Construção é uma das faixas de álbum homônimo, o mais cultuado da extensa obra de Chico Buarque de Holanda. O cantor e compositor carioca era ainda muito jovem, em 1971, quando este disco foi lançado. Na criação da letra do samba, com maestria, ele fez uso de sílabas tônicas para descrever o último dia na vida de um operário da construção civil, em versos como: “E tropeçou no céu como se fosse um bêbado/E flutuou no ar como se fosse um pássaro/E se acabou no chão feito um pacote flácido/Agonizou no meio do passeio público/Morreu na contramão atrapalhando o tráfego”.
Para comemorar os 50 anos do lançamento de Construção, Chico vai tomar aquele poema como referência para a realização do seu novo projeto, um musical — outra forma de expressão que utiliza em seu processo criativo. Espetáculos do gênero ele tem escrito desde o início carreira. O primeiro foi Roda viva, de 1968, dirigido por José Celso Martinez Correia, em plena vigência da ditadura militar, que ficou pouco tempo em cartaz. A interrupção se deveu à agressão sofrida pelos atores, no Teatro da PUC, em São Paulo, perpetrada pelo autodenominado Comando de Caça aos Comunistas (CCC), grupo paramilitar de extrema direita.
Já Calabar, que Chico Buarque escreveu com Ruy Guerra, em 1973, não chegou a estrear, pois foi censurada. À época, o general de brigada Antônio Bandeira, diretor-geral da Polícia Federal, justificou a interdição ao afirmar que o espetáculo distorcia a história brasileira de luta contra o domínio holandês. A peça contava a saga de Domingos Fernandes Calabar, senhor de engenho que se aliou aos holandeses. Vence na vida quem diz sim foi uma das músicas compostas para a trilha sonora, registrada no LP Chico canta Calabar.

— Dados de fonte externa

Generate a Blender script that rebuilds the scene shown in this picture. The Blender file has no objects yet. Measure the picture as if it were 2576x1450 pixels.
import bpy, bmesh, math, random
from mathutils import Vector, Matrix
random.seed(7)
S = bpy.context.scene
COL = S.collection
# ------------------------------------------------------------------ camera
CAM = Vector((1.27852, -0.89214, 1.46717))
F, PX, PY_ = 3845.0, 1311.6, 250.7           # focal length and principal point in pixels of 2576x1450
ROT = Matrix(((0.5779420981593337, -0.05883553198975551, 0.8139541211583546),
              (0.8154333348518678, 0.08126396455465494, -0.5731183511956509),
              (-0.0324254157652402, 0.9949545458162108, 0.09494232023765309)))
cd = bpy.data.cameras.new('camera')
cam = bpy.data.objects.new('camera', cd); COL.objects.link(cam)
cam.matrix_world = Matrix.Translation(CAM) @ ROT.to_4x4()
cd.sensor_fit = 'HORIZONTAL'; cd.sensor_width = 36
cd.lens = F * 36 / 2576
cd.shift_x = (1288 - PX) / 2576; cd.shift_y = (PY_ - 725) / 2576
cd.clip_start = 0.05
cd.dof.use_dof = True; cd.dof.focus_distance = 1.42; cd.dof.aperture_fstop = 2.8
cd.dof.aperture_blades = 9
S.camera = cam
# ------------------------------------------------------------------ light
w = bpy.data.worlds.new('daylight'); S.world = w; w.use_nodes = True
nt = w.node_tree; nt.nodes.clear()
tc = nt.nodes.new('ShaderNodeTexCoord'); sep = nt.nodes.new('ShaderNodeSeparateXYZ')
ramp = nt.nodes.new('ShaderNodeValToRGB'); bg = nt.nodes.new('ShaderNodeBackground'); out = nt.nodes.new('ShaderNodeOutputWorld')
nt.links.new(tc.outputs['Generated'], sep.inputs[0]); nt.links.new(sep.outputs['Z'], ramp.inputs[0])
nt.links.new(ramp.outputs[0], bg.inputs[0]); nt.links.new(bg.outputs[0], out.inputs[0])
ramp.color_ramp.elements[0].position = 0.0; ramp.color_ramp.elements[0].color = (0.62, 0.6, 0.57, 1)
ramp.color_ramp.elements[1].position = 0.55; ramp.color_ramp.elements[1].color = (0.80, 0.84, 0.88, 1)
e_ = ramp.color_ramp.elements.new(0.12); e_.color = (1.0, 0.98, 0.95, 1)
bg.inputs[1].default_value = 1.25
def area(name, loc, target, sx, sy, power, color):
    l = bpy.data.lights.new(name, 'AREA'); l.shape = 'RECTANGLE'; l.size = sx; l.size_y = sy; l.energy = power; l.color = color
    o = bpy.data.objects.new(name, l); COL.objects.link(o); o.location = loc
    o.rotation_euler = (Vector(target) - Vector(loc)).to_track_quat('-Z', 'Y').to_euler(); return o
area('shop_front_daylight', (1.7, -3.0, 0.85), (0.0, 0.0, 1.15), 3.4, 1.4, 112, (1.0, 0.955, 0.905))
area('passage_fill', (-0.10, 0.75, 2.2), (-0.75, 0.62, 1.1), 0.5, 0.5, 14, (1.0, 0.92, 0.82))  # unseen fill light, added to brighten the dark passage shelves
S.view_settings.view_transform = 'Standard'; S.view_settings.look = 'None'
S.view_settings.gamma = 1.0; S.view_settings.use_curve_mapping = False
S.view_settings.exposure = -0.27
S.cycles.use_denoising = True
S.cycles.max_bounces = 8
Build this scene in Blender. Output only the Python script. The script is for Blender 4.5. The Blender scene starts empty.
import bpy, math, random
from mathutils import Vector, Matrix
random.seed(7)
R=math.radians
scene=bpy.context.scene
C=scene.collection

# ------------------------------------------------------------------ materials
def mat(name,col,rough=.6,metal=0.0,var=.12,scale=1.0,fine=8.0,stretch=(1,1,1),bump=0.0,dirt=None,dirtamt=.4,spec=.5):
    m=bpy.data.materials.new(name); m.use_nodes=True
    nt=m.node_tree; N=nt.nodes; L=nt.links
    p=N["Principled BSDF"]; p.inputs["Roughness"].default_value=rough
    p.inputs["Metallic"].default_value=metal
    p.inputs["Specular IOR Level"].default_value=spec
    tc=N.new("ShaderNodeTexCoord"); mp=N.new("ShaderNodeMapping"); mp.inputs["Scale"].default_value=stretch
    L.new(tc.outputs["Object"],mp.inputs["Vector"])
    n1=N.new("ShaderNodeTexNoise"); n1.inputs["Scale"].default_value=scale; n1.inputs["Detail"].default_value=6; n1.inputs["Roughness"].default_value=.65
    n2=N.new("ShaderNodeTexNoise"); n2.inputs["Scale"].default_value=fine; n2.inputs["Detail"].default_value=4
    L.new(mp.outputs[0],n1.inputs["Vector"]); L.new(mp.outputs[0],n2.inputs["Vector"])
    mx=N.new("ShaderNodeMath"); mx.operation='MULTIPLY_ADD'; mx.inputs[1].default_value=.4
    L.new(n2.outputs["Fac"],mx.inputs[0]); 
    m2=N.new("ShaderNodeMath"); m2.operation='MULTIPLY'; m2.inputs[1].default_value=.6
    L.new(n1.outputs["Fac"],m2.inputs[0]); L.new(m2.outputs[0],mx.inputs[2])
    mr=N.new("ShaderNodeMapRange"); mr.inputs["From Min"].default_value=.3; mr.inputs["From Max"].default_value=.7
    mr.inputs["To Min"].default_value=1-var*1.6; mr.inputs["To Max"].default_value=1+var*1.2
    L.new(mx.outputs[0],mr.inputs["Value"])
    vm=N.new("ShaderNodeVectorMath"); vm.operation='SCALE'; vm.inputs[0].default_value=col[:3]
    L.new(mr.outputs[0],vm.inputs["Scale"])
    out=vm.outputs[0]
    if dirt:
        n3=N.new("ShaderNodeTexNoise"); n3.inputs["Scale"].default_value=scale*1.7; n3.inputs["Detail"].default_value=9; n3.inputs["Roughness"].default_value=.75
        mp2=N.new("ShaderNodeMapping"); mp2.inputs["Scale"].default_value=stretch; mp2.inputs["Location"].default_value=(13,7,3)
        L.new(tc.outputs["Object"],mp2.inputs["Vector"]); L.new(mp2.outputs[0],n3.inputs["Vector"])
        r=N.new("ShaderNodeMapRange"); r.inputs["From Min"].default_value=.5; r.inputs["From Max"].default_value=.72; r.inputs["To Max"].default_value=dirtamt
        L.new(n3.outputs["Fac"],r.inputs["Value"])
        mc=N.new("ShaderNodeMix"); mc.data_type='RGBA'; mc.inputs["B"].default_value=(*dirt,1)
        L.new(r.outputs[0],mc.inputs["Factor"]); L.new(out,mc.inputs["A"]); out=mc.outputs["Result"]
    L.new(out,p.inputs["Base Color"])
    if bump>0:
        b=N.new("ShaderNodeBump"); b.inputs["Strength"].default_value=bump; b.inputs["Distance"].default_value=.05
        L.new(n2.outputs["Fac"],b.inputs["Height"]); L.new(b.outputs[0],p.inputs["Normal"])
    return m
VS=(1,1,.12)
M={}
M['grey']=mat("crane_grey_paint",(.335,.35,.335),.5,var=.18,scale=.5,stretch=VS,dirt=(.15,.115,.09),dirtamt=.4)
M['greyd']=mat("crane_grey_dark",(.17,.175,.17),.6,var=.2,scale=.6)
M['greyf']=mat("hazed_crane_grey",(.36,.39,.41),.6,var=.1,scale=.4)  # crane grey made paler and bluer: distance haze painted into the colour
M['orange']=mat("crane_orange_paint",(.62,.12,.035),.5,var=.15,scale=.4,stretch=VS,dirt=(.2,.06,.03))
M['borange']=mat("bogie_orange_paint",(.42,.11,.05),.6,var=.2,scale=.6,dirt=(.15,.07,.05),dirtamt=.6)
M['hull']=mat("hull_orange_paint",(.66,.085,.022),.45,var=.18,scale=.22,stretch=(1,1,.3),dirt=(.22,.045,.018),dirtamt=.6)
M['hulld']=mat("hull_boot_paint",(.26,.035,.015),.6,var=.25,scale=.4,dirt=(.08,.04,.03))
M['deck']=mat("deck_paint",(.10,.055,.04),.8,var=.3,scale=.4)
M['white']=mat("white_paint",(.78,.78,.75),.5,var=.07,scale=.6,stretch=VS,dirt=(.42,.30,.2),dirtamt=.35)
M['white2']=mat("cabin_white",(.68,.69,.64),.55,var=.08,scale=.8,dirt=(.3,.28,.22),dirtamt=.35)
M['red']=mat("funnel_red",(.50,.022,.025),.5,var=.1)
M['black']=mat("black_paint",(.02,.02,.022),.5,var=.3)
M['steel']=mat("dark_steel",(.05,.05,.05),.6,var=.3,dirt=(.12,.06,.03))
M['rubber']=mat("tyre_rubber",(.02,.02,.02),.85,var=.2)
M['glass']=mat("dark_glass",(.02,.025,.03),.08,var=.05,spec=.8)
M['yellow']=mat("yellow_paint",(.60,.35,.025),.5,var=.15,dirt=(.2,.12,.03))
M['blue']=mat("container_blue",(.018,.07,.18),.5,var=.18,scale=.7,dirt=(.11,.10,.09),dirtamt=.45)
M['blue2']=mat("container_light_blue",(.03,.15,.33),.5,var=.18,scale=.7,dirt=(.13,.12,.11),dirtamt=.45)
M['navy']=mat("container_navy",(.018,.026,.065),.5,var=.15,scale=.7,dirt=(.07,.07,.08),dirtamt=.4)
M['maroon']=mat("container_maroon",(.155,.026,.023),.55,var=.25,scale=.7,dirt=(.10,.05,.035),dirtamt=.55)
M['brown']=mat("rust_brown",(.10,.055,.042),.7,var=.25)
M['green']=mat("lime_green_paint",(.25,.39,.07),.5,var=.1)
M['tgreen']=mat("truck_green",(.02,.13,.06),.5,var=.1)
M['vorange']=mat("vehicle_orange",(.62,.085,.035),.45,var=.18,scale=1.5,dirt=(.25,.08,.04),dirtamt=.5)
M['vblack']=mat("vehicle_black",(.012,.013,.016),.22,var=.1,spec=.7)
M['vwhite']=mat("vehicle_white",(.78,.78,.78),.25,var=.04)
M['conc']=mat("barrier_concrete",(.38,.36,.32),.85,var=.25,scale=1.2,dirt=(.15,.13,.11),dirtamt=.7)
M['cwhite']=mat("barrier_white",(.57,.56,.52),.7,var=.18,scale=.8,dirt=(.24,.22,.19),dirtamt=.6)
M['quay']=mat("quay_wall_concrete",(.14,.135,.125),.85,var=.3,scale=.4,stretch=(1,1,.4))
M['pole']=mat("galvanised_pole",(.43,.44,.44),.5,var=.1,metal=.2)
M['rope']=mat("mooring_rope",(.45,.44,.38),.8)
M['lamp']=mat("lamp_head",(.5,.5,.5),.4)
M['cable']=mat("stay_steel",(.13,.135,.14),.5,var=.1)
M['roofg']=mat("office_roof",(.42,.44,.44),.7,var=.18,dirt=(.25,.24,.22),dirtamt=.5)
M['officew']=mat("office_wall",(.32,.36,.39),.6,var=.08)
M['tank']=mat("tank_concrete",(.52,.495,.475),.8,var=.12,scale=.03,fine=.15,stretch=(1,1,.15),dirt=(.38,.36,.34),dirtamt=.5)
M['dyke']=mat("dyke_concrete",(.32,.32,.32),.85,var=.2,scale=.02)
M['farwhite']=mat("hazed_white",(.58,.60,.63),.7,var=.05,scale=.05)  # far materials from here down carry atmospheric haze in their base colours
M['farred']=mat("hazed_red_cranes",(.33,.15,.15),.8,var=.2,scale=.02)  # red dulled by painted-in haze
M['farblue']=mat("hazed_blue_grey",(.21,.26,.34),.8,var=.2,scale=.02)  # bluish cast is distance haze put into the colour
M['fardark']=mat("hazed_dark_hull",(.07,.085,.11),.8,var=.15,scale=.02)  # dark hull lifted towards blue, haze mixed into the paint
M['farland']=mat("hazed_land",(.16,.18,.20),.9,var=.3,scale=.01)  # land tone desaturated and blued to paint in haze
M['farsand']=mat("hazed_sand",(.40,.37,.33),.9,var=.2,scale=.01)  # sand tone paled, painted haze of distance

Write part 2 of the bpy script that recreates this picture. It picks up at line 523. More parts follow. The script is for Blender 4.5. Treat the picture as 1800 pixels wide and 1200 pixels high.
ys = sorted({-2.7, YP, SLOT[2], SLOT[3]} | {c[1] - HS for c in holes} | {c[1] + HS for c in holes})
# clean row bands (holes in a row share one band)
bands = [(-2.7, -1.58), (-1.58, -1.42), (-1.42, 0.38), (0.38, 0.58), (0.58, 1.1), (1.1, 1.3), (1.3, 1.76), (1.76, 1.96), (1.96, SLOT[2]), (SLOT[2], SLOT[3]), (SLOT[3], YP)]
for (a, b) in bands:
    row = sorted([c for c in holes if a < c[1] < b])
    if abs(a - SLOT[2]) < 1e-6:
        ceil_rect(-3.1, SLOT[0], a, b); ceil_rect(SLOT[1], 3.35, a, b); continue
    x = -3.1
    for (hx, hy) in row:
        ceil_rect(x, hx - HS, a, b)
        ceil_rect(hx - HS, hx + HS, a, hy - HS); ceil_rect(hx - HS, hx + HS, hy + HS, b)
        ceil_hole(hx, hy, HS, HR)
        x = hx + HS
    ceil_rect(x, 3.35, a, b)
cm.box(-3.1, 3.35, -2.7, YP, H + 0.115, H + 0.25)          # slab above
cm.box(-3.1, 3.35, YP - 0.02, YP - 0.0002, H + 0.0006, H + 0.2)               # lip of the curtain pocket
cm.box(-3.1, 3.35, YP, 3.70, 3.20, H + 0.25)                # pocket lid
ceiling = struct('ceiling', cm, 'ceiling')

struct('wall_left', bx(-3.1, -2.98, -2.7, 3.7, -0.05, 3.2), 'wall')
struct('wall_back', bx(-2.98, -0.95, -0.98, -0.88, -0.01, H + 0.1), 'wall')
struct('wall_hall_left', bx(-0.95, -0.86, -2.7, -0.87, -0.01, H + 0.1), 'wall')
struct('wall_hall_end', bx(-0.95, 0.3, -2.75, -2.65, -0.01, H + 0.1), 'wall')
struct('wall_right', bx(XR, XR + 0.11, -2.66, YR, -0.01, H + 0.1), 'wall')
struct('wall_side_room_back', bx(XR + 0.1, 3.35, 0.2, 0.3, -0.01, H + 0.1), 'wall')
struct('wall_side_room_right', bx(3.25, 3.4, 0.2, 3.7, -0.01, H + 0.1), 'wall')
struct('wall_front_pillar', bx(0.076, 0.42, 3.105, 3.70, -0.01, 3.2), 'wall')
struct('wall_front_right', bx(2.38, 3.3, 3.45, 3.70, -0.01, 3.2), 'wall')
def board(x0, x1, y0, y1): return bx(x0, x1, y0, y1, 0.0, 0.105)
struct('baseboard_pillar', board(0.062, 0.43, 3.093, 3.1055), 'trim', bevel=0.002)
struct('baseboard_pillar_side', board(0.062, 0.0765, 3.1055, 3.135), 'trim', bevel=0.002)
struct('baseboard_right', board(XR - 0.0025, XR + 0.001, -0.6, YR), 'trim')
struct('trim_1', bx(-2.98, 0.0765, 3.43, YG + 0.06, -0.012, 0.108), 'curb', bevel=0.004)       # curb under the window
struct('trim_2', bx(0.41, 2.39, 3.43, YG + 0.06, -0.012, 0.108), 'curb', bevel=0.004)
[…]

Em compensação, dois anos depois, Gota d’água, escrita a quatro mãos por Chico Buarque e Paulo Pontes, que trazia crítica contundente à desigualdade social, cumpriu longa temporada de sucesso no Teatro Tereza Rachel, no Rio de Janeiro, com atuação arrebatadora de Bibi Ferreira, que deu vida à Joana, moradora de um conjunto habitacional do subúrbio carioca. A peça ganhou montagem também em Brasília, feita por estudantes da Faculdade Dulcina, com direção de Bibi.
Outros musicais com a assinatura do compositor que também obtiveram grande êxito foram A Ópera do malandro (visão irônica de uma parte do país chamado Brasil), encenada entre 1978 e 1979; e Grande circo místico (parceria com Edu Lobo), criado em 2013 para o balé do Teatro Guaíra, de Curitiba. Na trilha sonora, o destaque é Beatriz, uma das mais belas canções brasileiras, interpretada primorosamente por Milton Nascimento.
Assisti a alguns desses espetáculos, além de Todos os musicais de Chico Buarque em 90 minutos, que esteve em cartaz no Rio, em 2015, e me deixei levar pela emoção. Sentimento semelhante tive ao ouvir, pela primeira vez, no rádio, em 1984, Vai passar, que prenunciava o fim da ditadura militar e se transformou em símbolo da Nova República. Aquele samba-enredo de Chico, que soava como um alento, mantém-se atualíssimo em tempos tão difíceis como os que enfrentamos agora.